▶ Exercise task: Collect all the lines that mention the word "empty".

Source data:
◆ ◆ ◆ ◆ ◆
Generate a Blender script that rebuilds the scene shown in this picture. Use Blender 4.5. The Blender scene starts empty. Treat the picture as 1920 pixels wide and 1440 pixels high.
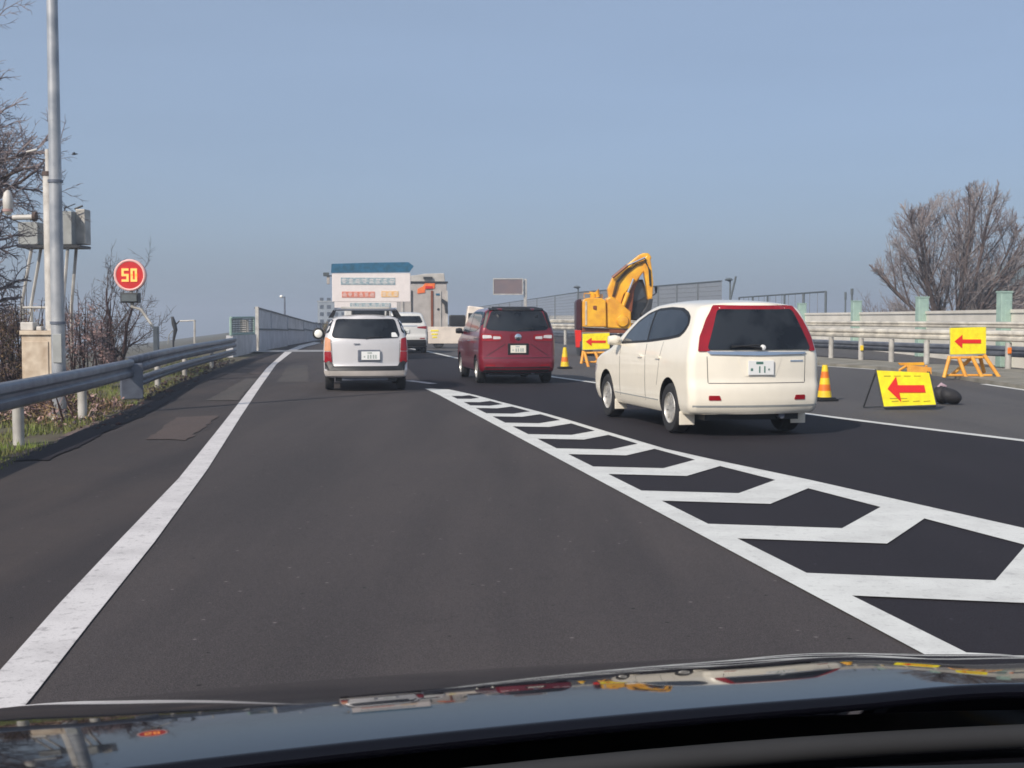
import bpy, bmesh, math, random
from mathutils import Vector, Matrix, noise
from mathutils.bvhtree import BVHTree
from mathutils.geometry import delaunay_2d_cdt, tessellate_polygon
random.seed(7)
R = math.radians
sc = bpy.context.scene
COL = sc.collection

# ------------------------------------------------------------------ camera
FPX, CX, CY, HOR, CAMH = 2400.0, 960.0, 720.0, 595.0, 1.45
PITCH = math.atan((CY - HOR) / FPX)
cam_d = bpy.data.cameras.new('camera')
cam = bpy.data.objects.new('camera', cam_d)
COL.objects.link(cam)
cam.location = (0, 0, CAMH)
cam.rotation_euler = (R(90) - PITCH, 0, 0)
cam_d.sensor_width = 36.0
cam_d.lens = 36.0 * FPX / 1920.0
cam_d.clip_start = 0.05
cam_d.clip_end = 6000
sc.camera = cam

# ------------------------------------------------------------------ world, sun, exposure
SUN_EL, SUN_AZ = R(36), R(180 + 36)      # azimuth clockwise from +Y
w = bpy.data.worlds.new('World'); sc.world = w; w.use_nodes = True
nt = w.node_tree; bg = nt.nodes['Background']
sky = nt.nodes.new('ShaderNodeTexSky'); sky.sky_type = 'NISHITA'; sky.sun_disc = False
sky.sun_elevation = SUN_EL; sky.sun_rotation = SUN_AZ
sky.altitude = 0; sky.air_density = 0.7; sky.dust_density = 3.0; sky.ozone_density = 6
hs = nt.nodes.new('ShaderNodeMix'); hs.data_type = 'RGBA'; hs.inputs[0].default_value = 0.45   # thin even haze over the clear sky
hs.inputs[7].default_value = (4.6, 5.55, 6.7, 1)
nt.links.new(sky.outputs[0], hs.inputs[6])
tcs = nt.nodes.new('ShaderNodeTexCoord'); mps = nt.nodes.new('ShaderNodeMapping'); mps.inputs['Scale'].default_value = (1.5, 1.5, 14)
nzs = nt.nodes.new('ShaderNodeTexNoise'); nzs.inputs['Scale'].default_value = 2.2; nzs.inputs['Detail'].default_value = 5
nt.links.new(tcs.outputs['Generated'], mps.inputs[0]); nt.links.new(mps.outputs[0], nzs.inputs['Vector'])
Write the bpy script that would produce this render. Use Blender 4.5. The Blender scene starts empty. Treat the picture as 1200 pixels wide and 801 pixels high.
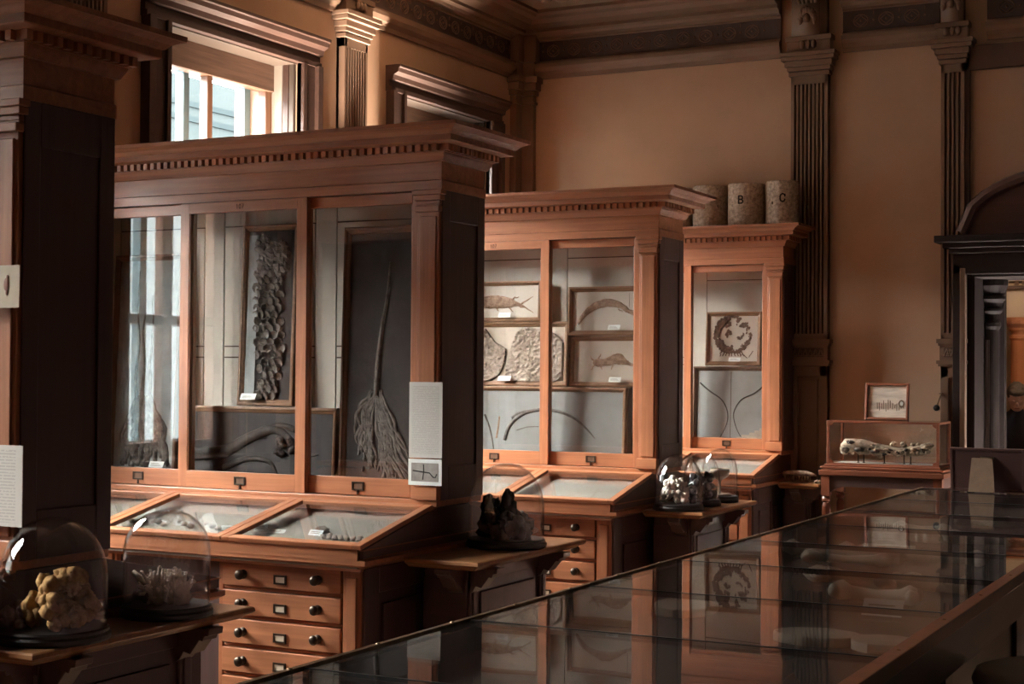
import bpy, math, random
from mathutils import Vector, Matrix, noise
R = math.radians
rnd = random.Random(7)
sc = bpy.context.scene
COL = sc.collection

# ------------------------------------------------------------------ materials
def nmat(name):
    m = bpy.data.materials.new(name); m.use_nodes = True
    nt = m.node_tree; nt.nodes.clear()
    out = nt.nodes.new('ShaderNodeOutputMaterial')
    return m, nt, out
def N(nt, t, **kw):
    n = nt.nodes.new(t)
    for k, v in kw.items():
        if k.startswith('_'): setattr(n, k[1:], v)
        else: n.inputs[k].default_value = v
    return n
def rgba(c): return (c[0], c[1], c[2], 1)
def texco(nt, scale=(1, 1, 1), rot=(0, 0, 0)):
    tc = nt.nodes.new('ShaderNodeTexCoord'); mp = nt.nodes.new('ShaderNodeMapping')
    mp.inputs['Scale'].default_value = scale; mp.inputs['Rotation'].default_value = rot
    nt.links.new(tc.outputs['Object'], mp.inputs['Vector'])
    return mp.outputs['Vector']
def ramp(nt, fac, stops):
    r = nt.nodes.new('ShaderNodeValToRGB')
    el = r.color_ramp.elements
    while len(el) < len(stops): el.new(.5)
    for e, (p, c) in zip(el, stops): e.position = p; e.color = rgba(c)
    nt.links.new(fac, r.inputs['Fac'])
    return r.outputs['Color']
def wood(name, dark, light, axis='x', rough=.38, coat=.25, bump=.15):
    m, nt, out = nmat(name)
    s = {'x': (1.2, 26, 26), 'y': (26, 1.2, 26), 'z': (26, 26, 1.2)}[axis]
    v = texco(nt, s)
    n1 = N(nt, 'ShaderNodeTexNoise', Scale=1.6, Detail=7.0, Roughness=.62, Distortion=.6)
    nt.links.new(v, n1.inputs['Vector'])
    v2 = texco(nt, (1.3, 1.3, 1.3))
    n2 = N(nt, 'ShaderNodeTexNoise', Scale=2.2, Detail=3.0)
    nt.links.new(v2, n2.inputs['Vector'])
    mx = N(nt, 'ShaderNodeMath', _operation='MULTIPLY_ADD'); mx.inputs[1].default_value = .45
    nt.links.new(n2.outputs['Fac'], mx.inputs[0]); 
    ms = N(nt, 'ShaderNodeMath', _operation='MULTIPLY'); ms.inputs[1].default_value = .62
    nt.links.new(n1.outputs['Fac'], ms.inputs[0]); nt.links.new(ms.outputs[0], mx.inputs[2])
    c = ramp(nt, mx.outputs[0], [(.30, dark), (.50, [(a + b) / 2 for a, b in zip(dark, light)]), (.70, light)])
    b = N(nt, 'ShaderNodeBsdfPrincipled', Roughness=rough); b.inputs['Coat Weight'].default_value = coat
    b.inputs['Coat Roughness'].default_value = .22
    nt.links.new(c, b.inputs['Base Color'])
    bp = N(nt, 'ShaderNodeBump', Strength=bump, Distance=.002)
    nt.links.new(n1.outputs['Fac'], bp.inputs['Height']); nt.links.new(bp.outputs[0], b.inputs['Normal'])
    nt.links.new(b.outputs[0], out.inputs[0])
    return m
def matte(name, c1, c2=None, scale=6, rough=.8, bump=0, bscale=None, detail=5, spec=.3, metal=0, stretch=(1, 1, 1), lo=.35, hi=.65):
    m, nt, out = nmat(name)
    b = N(nt, 'ShaderNodeBsdfPrincipled', Roughness=rough); b.inputs['Specular IOR Level'].default_value = spec
    b.inputs['Metallic'].default_value = metal
    v = texco(nt, stretch)
    n1 = N(nt, 'ShaderNodeTexNoise', Scale=scale, Detail=detail, Roughness=.6)
    nt.links.new(v, n1.inputs['Vector'])
    c = ramp(nt, n1.outputs['Fac'], [(lo, c1), (hi, c2 or [x * .85 for x in c1])])
    nt.links.new(c, b.inputs['Base Color'])
    if bump:
        n2 = N(nt, 'ShaderNodeTexNoise', Scale=bscale or scale * 4, Detail=6)
        nt.links.new(v, n2.inputs['Vector'])
        bp = N(nt, 'ShaderNodeBump', Strength=bump, Distance=.004)
        nt.links.new(n2.outputs['Fac'], bp.inputs['Height']); nt.links.new(bp.outputs[0], b.inputs['Normal'])
    nt.links.new(b.outputs[0], out.inputs[0])
    return m
def glass(name, ior=1.5, tint=(1, 1, 1), rough=0.0, wav=0.0, dirt=0.0, wscale=3.0):
    m, nt, out = nmat(name)
    geo = nt.nodes.new('ShaderNodeNewGeometry')
    mv = N(nt, 'ShaderNodeMix', _data_type='FLOAT'); mv.inputs[2].default_value = ior; mv.inputs[3].default_value = 1 / ior
    nt.links.new(geo.outputs['Backfacing'], mv.inputs[0])
    fr = nt.nodes.new('ShaderNodeFresnel'); nt.links.new(mv.outputs[0], fr.inputs['IOR'])
    tr = N(nt, 'ShaderNodeBsdfTransparent', Color=rgba(tint)); gl = N(nt, 'ShaderNodeBsdfGlossy', Roughness=rough)
    if wav:
        v = texco(nt, (1, 1, 1)); n = N(nt, 'ShaderNodeTexNoise', Scale=wscale, Detail=1.0); nt.links.new(v, n.inputs['Vector'])
        bp = N(nt, 'ShaderNodeBump', Strength=1.0, Distance=wav); nt.links.new(n.outputs['Fac'], bp.inputs['Height'])
        nt.links.new(bp.outputs[0], gl.inputs['Normal'])
    mix = nt.nodes.new('ShaderNodeMixShader'); nt.links.new(fr.outputs[0], mix.inputs[0])
    if dirt:
        df = N(nt, 'ShaderNodeBsdfDiffuse', Color=(.6, .57, .52, 1)); m2 = nt.nodes.new('ShaderNodeMixShader'); m2.inputs[0].default_value = dirt
        nt.links.new(tr.outputs[0], m2.inputs[1]); nt.links.new(df.outputs[0], m2.inputs[2]); nt.links.new(m2.outputs[0], mix.inputs[1])
    else: nt.links.new(tr.outputs[0], mix.inputs[1])
    nt.links.new(gl.outputs[0], mix.inputs[2]); nt.links.new(mix.outputs[0], out.inputs[0])
    return m
def paper(name, base, ink, lines=70, strength=.5):
    m, nt, out = nmat(name)
    tc = nt.nodes.new('ShaderNodeTexCoord')
    sx = nt.nodes.new('ShaderNodeSeparateXYZ'); nt.links.new(tc.outputs['Generated'], sx.inputs[0])
    def math_(op, a, b=None, c=None):
        n = N(nt, 'ShaderNodeMath', _operation=op)
        for i, q in enumerate((a, b, c)):
            if q is None: continue
            if isinstance(q, (int, float)): n.inputs[i].default_value = q
            else: nt.links.new(q, n.inputs[i])
        return n.outputs[0]
    row = math_('MULTIPLY', sx.outputs['Z'], lines)
    fr = math_('FRACT', row); on = math_('LESS_THAN', fr, .5)
    mp = nt.nodes.new('ShaderNodeMapping'); nt.links.new(tc.outputs['Generated'], mp.inputs[0]); mp.inputs['Scale'].default_value = (28, 1, lines)
    wn = N(nt, 'ShaderNodeTexNoise', Scale=1.0, Detail=1.0); nt.links.new(mp.outputs[0], wn.inputs['Vector'])
    wd = math_('GREATER_THAN', wn.outputs['Fac'], .42)
    a1 = math_('GREATER_THAN', sx.outputs['X'], .09); a2 = math_('LESS_THAN', sx.outputs['X'], .91)
    a3 = math_('GREATER_THAN', sx.outputs['Z'], .05); a4 = math_('LESS_THAN', sx.outputs['Z'], .95)
    mk = math_('MULTIPLY', math_('MULTIPLY', on, wd), math_('MULTIPLY', math_('MULTIPLY', a1, a2), math_('MULTIPLY', a3, a4)))
    mk = math_('MULTIPLY', mk, strength)
    mx = N(nt, 'ShaderNodeMix', _data_type='RGBA'); mx.inputs[6].default_value = rgba(base); mx.inputs[7].default_value = rgba(ink)
    nt.links.new(mk, mx.inputs[0])
    b = N(nt, 'ShaderNodeBsdfPrincipled', Roughness=.75); nt.links.new(mx.outputs[2], b.inputs['Base Color'])
    nt.links.new(b.outputs[0], out.inputs[0])
    return m

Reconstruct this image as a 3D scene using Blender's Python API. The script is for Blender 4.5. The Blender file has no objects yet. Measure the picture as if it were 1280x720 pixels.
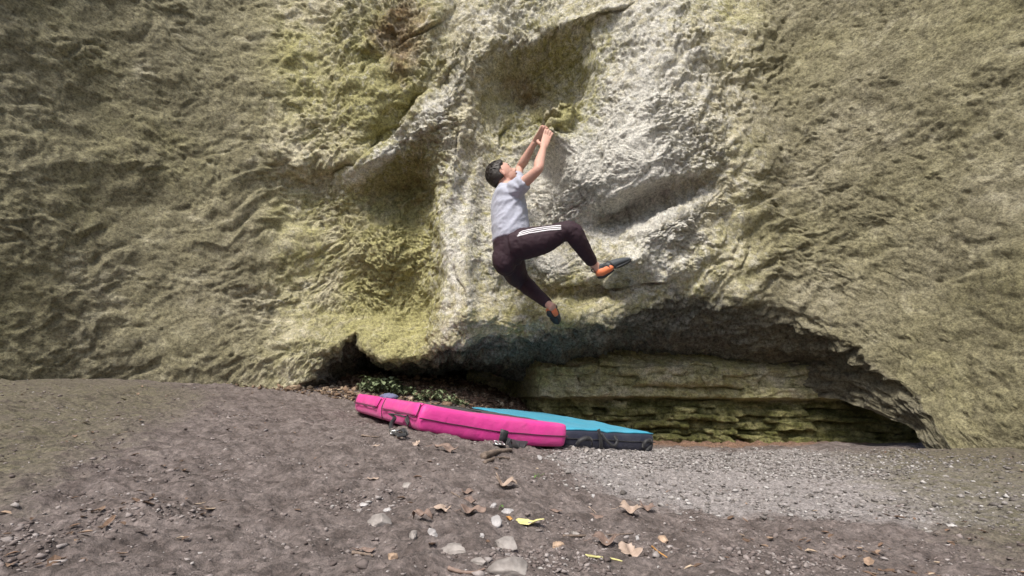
◆ ◆ ◆ ◆ ◆
▶ Answer to this problem:
Generate a Blender script that rebuilds the scene shown in this picture. Use Blender 4.5. The Blender scene starts empty. Treat the picture as 1920 pixels wide and 1440 pixels high.
Write the bpy script that would produce this render. Use Blender 4.5. The Blender scene starts empty. Treat the picture as 1200 pixels wide and 801 pixels high.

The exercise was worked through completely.